Tayag was a poor jeepney driver. One day he got involved in a minor traffic accident. The traffic policeman tried to shake him down for three hundred pesos. Tayag had only thirty pesos which he offered to the policeman. The cop did not cave in. One word led to another. The policeman drew his gun while Tayag drew a knife but fled when the policeman aimed at him. A chase ensued. The policeman was joined by five other policemen.

They eventually cornered Tayag in the town plaza and shot him dead. It was high noon.
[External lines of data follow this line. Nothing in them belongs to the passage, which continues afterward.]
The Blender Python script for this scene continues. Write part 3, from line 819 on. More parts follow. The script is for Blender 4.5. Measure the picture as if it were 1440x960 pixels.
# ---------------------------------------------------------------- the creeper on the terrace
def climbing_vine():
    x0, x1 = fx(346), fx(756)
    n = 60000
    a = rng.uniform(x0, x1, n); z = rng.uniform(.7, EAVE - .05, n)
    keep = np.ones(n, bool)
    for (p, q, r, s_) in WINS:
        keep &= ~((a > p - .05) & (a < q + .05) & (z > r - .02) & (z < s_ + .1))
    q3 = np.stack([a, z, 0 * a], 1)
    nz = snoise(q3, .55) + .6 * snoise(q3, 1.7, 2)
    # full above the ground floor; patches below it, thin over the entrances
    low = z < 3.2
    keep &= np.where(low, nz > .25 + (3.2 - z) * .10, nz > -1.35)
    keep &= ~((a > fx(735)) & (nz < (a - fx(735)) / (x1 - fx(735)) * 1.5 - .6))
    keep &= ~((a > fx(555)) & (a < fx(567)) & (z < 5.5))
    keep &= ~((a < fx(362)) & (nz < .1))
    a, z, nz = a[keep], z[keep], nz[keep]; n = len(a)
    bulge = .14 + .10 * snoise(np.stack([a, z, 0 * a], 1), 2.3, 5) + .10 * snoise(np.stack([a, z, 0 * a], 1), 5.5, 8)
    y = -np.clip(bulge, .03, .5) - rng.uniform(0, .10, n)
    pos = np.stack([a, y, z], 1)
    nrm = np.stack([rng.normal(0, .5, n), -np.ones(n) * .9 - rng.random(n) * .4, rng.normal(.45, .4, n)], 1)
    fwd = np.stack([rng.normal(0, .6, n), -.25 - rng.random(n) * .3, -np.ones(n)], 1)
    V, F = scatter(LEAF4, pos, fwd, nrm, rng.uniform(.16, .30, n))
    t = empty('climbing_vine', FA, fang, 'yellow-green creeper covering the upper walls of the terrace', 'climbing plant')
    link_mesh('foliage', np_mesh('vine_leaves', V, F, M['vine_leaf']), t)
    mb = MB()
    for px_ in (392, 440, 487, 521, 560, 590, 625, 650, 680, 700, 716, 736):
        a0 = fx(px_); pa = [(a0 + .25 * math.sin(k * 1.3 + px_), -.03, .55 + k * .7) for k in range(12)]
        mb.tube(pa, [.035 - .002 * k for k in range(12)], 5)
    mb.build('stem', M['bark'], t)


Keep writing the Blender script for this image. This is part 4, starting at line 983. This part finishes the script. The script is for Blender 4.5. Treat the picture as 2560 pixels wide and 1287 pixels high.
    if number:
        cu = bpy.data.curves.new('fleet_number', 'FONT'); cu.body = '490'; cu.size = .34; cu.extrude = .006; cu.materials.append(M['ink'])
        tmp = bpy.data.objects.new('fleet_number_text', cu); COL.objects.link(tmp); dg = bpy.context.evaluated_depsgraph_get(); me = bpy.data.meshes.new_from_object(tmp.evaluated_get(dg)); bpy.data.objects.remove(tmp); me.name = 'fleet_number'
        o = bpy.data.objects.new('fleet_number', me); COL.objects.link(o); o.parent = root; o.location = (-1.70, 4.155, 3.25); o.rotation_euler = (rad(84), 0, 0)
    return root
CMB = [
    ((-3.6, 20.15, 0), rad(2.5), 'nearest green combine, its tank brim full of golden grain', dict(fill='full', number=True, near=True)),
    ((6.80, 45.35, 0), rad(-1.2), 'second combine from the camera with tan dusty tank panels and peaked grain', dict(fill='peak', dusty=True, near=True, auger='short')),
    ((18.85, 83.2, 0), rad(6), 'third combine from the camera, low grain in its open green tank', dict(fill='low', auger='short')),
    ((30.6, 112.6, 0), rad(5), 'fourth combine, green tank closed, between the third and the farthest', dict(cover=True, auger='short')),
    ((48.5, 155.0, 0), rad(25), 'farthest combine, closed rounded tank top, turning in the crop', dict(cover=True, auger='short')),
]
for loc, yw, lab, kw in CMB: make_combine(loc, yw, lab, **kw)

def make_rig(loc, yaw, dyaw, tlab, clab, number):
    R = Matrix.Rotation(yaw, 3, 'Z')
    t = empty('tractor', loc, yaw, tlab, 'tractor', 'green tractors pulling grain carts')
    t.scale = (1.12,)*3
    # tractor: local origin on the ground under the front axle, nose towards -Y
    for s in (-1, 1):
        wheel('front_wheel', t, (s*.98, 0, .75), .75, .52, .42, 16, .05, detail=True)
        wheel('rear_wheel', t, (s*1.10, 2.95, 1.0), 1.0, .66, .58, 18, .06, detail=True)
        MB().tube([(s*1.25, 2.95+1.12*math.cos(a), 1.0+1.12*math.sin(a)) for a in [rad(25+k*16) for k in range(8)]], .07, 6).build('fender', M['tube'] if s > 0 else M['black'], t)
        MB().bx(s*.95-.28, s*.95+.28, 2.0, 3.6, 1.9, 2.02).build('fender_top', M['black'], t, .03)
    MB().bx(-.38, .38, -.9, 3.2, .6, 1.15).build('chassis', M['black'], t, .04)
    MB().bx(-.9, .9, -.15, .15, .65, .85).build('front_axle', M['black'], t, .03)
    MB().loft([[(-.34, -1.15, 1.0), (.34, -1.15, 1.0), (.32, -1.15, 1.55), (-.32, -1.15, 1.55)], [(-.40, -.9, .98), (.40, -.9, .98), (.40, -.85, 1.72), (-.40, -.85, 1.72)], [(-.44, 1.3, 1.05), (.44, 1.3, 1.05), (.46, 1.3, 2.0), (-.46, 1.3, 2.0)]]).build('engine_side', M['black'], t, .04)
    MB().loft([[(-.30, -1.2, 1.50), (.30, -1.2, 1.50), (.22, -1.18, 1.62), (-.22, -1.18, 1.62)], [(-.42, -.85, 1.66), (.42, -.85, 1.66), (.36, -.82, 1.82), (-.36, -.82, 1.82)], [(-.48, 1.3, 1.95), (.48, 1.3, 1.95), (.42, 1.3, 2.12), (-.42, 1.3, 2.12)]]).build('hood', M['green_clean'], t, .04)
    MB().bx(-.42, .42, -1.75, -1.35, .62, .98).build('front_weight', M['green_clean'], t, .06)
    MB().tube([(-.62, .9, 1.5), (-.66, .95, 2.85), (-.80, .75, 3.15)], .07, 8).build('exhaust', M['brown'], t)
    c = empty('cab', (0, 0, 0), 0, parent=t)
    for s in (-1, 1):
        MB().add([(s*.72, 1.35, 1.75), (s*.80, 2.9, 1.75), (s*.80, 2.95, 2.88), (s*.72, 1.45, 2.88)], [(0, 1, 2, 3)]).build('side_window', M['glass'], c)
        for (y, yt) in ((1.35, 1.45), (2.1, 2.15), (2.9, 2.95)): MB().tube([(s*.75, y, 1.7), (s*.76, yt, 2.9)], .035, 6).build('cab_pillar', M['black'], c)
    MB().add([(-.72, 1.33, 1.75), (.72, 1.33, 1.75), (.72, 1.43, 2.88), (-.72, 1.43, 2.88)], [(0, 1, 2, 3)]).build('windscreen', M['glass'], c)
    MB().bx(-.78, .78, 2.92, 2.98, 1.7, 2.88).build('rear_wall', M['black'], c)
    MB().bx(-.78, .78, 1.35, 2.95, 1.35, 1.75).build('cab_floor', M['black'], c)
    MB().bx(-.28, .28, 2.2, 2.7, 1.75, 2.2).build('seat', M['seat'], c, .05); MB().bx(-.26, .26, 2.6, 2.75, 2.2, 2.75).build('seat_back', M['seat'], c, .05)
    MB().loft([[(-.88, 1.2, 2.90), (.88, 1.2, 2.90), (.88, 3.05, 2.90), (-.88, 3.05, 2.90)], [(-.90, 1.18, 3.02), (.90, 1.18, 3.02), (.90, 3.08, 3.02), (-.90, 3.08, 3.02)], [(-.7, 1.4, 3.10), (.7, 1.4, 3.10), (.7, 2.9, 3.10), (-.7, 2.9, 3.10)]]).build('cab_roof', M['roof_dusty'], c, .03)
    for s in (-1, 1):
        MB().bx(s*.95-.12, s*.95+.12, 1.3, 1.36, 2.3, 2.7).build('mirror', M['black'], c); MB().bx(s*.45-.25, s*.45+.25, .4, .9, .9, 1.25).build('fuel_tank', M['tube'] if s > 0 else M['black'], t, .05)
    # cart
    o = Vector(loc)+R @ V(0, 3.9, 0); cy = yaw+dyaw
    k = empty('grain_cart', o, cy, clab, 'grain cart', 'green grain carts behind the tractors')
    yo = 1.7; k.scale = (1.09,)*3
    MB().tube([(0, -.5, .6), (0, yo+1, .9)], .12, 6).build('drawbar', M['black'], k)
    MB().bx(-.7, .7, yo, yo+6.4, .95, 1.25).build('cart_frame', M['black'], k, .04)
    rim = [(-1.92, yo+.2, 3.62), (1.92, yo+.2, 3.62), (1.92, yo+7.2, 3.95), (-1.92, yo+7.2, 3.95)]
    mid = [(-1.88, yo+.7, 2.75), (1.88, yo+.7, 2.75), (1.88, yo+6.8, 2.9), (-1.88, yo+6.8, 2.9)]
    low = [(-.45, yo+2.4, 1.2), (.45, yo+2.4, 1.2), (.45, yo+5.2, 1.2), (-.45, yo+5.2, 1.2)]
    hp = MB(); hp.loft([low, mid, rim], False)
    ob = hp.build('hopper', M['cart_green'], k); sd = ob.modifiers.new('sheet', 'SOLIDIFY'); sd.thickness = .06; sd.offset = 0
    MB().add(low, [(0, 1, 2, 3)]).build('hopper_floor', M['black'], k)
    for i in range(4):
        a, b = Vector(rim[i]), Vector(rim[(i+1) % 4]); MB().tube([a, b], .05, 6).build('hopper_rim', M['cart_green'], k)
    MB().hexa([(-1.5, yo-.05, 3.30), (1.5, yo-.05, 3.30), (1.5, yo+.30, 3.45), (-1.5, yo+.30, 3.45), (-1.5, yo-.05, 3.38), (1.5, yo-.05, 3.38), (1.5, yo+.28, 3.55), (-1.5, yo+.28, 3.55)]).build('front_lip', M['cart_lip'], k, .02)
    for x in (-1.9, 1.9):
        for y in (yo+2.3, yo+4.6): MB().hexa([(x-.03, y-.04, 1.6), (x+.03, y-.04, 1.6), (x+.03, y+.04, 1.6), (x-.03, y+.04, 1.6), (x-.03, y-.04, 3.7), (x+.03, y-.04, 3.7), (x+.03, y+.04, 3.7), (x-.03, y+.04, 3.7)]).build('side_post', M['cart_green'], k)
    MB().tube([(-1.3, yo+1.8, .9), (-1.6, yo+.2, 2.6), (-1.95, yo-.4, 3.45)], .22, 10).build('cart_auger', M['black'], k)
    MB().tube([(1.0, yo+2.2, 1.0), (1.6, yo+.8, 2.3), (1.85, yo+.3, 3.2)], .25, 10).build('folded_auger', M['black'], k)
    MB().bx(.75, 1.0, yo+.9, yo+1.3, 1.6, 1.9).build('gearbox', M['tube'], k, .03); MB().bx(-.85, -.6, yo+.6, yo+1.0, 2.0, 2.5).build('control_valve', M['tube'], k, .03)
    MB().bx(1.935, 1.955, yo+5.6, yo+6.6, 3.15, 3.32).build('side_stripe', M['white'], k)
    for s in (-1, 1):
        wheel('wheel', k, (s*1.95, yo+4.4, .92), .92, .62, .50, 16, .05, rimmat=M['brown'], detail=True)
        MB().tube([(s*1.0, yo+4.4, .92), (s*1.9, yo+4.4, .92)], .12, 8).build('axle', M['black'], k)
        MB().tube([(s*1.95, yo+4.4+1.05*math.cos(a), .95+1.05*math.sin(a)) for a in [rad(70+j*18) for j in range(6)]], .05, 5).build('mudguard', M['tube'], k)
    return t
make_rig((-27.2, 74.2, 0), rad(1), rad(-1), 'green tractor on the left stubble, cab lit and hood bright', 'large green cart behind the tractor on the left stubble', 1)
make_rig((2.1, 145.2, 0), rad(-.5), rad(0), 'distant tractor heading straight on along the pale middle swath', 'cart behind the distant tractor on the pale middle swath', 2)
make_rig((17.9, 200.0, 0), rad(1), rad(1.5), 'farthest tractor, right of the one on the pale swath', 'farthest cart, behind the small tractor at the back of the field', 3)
It was tragic enough when their father died in vain. But it became worse when their mother, pregnant with her sixth child, lost her baby and her mind. Orphaned and grief-stricken, Tayag’s children suffered in silence as the prospect of justice seemed far-fetched. But Doy Laurel took the cudgels for them and rendered his services—pro bono— as their private counsel. He went all the way to Bataan to personally handle the case from preliminary investigation up to the trial. He got them all convicted fair and square.

Thus began the swirl of circumstance that would lure him to establish a national organization —The Citizens Legal Aid Society of the Philippines (CLASP)— to give free legal service to the poor, the first in the country, the mother of what we now call the Public Attorney’s Office (PAO). And for this, Doy Laurel earned the moniker as “Mr. Public Defender” and gained international recognition as an outstanding lawyer in the field of legal aid.

Doy Laurel had an unparalleled career. Although his name is now part of the political lexicon being one of the colorful eminentos of EDSA, history will nonetheless place him among the great barristers of our time.

Unknowingly, decades later, in a spun of fate, Messrs. Marcos and Laurel’s paths will cross in the same political arena- people now unmindful of their tragic past or their excellent legal recourses. Unfortunately, until now, history’s pendulum continues to sway away from these legal eagles. As a silent observer and dreamer, I won’t. I will continue to fly and dream on.